In Corte d’Appello giustizia più… lontana
Nonostante le decisioni dei Tribunali e il rinvio della questione al vaglio della Corte di giustizia Ue, il governo e la maggioranza non demordono. E con gli emendamenti al decreto-legge n. 145/2024, il cosiddetto “decreto flussi”, va in scena l’ennesimo tentativo di arginare l’ostacolo del diritto e della giurisprudenza Ue. Come? Trasferendo la competenza sulla convalida dei trattenimenti delle persone migranti dalle sezioni specializzate dei tribunali ordinari direttamente alle Corti d’Appello.
Una giustizia più distante
Un dettaglio tecnico, si potrebbe pensare. Ma come spesso accade, il diavolo si nasconde nei dettagli, e qui non c’è nemmeno bisogno di scavare troppo. “Così si stravolge il sistema giudiziario”, ha denunciato senza mezzi termini l’Associazione nazionale magistrati.
L’Anm è preoccupata per l’inevitabile carico di lavoro che andrà a colpire le Corti d’Appello, già stremate da arretrati che non fanno che aumentare. “La modifica – spiegano i magistrati – rischia di paralizzare ulteriormente il sistema, aggravando i ritardi e compromettendo l’efficienza della giustizia”. Ma c’è di più, perché dietro ai numeri dei fascicoli che si accumulano si intravede il profilo di chi paga davvero il prezzo: le persone migranti. “Un attacco al diritto di difesa”, ha dichiarato l’Associazione per gli studi giuridici sull’immigrazione (Asgi), che parla di un disegno politico preciso. Più alto è il tribunale, più lontano è il diritto.

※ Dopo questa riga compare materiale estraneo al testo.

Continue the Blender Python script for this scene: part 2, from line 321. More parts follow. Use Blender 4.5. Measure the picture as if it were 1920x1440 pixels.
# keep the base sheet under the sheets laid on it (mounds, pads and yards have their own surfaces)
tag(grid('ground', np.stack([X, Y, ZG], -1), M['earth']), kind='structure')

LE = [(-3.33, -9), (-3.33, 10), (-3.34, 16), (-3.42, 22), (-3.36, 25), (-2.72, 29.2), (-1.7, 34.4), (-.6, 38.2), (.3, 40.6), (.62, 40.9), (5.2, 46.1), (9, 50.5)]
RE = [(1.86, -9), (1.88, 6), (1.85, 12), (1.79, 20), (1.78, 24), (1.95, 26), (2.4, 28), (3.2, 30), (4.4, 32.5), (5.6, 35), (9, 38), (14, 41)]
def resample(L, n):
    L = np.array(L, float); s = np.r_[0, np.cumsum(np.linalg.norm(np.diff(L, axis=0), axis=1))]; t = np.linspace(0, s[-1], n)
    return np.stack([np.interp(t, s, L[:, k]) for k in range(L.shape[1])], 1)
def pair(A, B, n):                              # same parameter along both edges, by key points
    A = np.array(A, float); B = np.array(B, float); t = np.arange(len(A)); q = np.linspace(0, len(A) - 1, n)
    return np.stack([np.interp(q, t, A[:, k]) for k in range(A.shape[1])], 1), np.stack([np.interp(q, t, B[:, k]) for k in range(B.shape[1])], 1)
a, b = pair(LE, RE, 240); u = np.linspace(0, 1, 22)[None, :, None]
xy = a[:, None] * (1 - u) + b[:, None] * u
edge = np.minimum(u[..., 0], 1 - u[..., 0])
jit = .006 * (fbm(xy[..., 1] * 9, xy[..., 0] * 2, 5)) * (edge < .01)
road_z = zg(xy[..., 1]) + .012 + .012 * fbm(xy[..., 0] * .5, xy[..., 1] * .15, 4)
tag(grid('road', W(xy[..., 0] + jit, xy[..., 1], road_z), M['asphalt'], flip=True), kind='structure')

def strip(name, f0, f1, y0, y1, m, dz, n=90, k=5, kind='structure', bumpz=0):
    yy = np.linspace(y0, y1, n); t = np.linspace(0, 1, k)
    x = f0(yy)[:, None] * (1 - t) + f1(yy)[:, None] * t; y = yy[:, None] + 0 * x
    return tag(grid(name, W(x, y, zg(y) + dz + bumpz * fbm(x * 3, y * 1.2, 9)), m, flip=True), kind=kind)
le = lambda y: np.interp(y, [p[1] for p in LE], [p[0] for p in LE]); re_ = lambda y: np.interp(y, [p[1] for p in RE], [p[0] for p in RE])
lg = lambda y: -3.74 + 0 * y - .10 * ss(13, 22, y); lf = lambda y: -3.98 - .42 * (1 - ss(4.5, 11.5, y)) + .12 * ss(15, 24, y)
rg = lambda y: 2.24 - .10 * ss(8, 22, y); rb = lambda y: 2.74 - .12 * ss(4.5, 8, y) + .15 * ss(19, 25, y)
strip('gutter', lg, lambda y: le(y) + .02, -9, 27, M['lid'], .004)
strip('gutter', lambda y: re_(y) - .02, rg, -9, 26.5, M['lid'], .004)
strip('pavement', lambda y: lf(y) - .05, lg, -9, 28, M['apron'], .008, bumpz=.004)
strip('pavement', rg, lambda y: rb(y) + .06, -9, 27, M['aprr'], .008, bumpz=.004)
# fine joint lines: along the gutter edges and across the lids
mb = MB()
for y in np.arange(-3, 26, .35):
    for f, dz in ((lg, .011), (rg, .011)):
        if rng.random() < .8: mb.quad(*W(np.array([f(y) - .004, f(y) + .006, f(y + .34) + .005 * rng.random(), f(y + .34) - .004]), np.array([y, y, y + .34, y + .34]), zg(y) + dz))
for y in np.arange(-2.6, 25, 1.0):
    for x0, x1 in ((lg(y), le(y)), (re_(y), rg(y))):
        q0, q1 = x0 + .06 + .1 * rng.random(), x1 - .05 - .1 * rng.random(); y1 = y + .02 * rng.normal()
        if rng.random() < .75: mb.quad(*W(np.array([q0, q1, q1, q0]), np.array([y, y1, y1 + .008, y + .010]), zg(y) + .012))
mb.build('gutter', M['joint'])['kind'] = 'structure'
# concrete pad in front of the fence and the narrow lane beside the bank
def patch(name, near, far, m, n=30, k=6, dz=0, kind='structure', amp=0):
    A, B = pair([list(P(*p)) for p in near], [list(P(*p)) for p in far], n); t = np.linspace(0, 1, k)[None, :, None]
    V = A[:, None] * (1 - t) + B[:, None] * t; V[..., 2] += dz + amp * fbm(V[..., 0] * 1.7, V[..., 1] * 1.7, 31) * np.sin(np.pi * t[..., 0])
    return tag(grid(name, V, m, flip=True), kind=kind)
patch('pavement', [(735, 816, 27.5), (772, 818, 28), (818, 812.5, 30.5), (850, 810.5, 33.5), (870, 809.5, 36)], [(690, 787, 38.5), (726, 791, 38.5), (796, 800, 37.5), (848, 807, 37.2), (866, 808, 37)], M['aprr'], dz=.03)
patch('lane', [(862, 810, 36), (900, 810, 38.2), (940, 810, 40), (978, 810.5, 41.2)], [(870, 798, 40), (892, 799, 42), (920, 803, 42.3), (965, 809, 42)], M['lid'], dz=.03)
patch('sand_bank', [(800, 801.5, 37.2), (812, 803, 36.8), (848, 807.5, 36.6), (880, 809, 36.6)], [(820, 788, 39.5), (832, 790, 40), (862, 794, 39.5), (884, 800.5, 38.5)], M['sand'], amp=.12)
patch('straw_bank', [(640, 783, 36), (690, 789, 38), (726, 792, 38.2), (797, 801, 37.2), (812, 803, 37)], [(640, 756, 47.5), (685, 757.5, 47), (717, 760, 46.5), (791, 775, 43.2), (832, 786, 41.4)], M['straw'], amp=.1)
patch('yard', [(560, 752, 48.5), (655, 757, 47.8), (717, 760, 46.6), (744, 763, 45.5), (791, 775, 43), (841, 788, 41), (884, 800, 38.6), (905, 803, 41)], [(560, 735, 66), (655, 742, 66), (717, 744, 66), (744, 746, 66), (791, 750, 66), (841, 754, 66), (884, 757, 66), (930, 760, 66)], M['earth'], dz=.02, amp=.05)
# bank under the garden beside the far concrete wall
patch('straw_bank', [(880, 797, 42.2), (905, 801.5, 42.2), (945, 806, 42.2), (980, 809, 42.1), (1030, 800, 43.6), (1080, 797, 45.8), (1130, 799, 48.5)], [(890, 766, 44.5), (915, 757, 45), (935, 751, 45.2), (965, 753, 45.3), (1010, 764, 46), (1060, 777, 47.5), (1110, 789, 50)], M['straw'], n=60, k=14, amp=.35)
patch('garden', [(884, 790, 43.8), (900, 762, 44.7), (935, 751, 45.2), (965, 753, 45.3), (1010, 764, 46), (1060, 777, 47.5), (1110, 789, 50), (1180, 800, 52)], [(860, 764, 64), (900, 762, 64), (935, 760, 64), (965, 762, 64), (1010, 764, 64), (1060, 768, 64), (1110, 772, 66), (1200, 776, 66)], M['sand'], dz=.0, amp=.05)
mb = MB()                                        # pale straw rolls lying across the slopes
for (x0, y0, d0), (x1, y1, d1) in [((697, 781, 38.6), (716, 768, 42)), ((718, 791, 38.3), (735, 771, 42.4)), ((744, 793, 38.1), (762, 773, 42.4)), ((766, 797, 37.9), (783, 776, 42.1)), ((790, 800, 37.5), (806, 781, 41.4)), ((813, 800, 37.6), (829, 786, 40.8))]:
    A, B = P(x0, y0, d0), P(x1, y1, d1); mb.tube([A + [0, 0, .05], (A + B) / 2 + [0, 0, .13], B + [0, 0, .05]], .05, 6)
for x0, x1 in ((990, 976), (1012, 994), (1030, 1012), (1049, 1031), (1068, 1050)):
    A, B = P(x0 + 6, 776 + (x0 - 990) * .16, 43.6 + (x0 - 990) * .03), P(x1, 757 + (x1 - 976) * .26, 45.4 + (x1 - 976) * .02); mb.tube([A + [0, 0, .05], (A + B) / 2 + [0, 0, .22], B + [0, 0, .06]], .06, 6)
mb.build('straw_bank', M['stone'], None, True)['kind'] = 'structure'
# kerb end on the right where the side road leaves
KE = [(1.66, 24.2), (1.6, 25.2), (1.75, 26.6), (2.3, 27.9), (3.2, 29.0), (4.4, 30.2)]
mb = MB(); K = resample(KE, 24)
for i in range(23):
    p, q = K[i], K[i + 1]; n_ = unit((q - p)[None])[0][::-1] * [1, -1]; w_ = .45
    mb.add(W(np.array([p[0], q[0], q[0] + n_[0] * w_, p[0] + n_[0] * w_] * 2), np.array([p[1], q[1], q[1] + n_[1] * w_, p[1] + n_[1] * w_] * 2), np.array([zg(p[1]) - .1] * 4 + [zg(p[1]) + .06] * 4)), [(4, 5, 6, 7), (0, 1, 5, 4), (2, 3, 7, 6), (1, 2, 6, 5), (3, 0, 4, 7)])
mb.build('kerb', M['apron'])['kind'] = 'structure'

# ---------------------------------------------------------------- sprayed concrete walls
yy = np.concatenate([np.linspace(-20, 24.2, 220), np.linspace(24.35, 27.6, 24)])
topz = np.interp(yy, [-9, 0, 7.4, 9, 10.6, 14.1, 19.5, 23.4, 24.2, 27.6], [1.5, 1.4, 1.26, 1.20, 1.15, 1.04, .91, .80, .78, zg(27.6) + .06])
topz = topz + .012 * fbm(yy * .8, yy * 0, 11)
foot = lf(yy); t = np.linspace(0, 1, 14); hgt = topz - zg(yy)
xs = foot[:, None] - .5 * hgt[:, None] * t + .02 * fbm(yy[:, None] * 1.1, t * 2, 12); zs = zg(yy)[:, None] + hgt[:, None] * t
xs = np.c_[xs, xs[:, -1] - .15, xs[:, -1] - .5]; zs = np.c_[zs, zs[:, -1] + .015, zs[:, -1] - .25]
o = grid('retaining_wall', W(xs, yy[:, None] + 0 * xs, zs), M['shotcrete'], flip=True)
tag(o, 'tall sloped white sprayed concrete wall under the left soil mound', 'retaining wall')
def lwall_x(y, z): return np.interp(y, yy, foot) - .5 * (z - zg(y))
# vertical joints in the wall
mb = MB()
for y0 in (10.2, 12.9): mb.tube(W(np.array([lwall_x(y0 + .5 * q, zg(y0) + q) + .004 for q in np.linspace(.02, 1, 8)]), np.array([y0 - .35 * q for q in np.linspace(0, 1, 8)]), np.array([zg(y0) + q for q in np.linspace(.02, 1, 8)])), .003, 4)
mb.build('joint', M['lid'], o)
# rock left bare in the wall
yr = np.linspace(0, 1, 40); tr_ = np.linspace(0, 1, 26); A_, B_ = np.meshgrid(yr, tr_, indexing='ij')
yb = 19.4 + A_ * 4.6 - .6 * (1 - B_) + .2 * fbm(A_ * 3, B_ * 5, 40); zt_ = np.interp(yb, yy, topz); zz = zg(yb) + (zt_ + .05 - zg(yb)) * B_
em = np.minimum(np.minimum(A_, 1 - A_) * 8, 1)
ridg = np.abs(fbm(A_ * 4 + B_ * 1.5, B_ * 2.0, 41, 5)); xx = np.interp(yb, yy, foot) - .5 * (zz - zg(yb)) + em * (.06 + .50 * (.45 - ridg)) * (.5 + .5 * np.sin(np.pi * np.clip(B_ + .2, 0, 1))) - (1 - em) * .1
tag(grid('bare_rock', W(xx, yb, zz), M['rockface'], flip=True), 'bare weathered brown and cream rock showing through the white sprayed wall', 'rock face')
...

Le Corti d’Appello sono poche, sparse in modo disomogeneo sul territorio, e molte persone rischiano di trovarsi impossibilitate a partecipare ai propri procedimenti per i costi e le difficoltà logistiche. E senza la presenza diretta dell’interessato, il rischio di una giustizia sommaria diventa quasi certezza. Dietro l’apparente tecnicismo, c’è una manovra di controllo che non sfugge nemmeno ai giuristi più prudenti. Scoraggiando e rendendo più difficoltosi i ricorsi. C’è chi arriva a spingersi anche oltre. “Un tentativo di scegliere i magistrati più allineati” (ma fino a che punto quando in ballo c’è l’applicazione del diritto? ndr), si legge su Pressenza in un articolo firmato da Antonio Mazzeo, che parla di “una lesione del principio di separazione dei poteri”.
E poi c’è il principio del giusto processo che rischia a sua volta di essere compresso. “Le sezioni specializzate dei tribunali ordinari hanno esperienza e competenza specifica”, sottolinea ancora l’Asgi. Spostare tutto alle Corti d’Appello significa perdere quella sensibilità maturata negli anni, sostituendola con la freddezza burocratica di un’istituzione pensata per il secondo grado di giudizio, non per i primi accertamenti. Risultato: compressione dei diritti, ricorsi più difficili.
Diritti compressi
La strategia è quella di alzare barriere, non solo fisiche ma anche giuridiche. È una partita a scacchi giocata sulla pelle delle persone migranti, che si vedono allontanare sempre di più da una giustizia accessibile. Una giustizia che, quando funziona, è una delle poche difese contro il potere. Il tutto in un clima di silenzio assordante.
Il dibattito parlamentare è svuotato, ridotto a una corsa per blindare un decreto senza ascoltare chi lavora sul campo, chi conosce i meccanismi della giustizia e chi vive sulla propria pelle queste decisioni. Ma la verità è che questo silenzio è voluto: più è forte la barriera tra cittadini e giustizia, più il potere resta intoccabile. E se le sezioni specializzate dei tribunali civili sono troppo “scomode”, meglio trasferire tutto altrove, magari in un ufficio distante, anche fisicamente.
Questo è il nuovo volto della giustizia italiana: lontana, più difficile da attivare, selettiva. “Un accerchiamento dei diritti fondamentali”, lo ha definito Giovanni Tizian su Domani. In questa logica il decreto flussi, dietro al nome innocuo, non è che l’ennesimo tassello di una politica che sta trasformando i diritti in un lusso per pochi.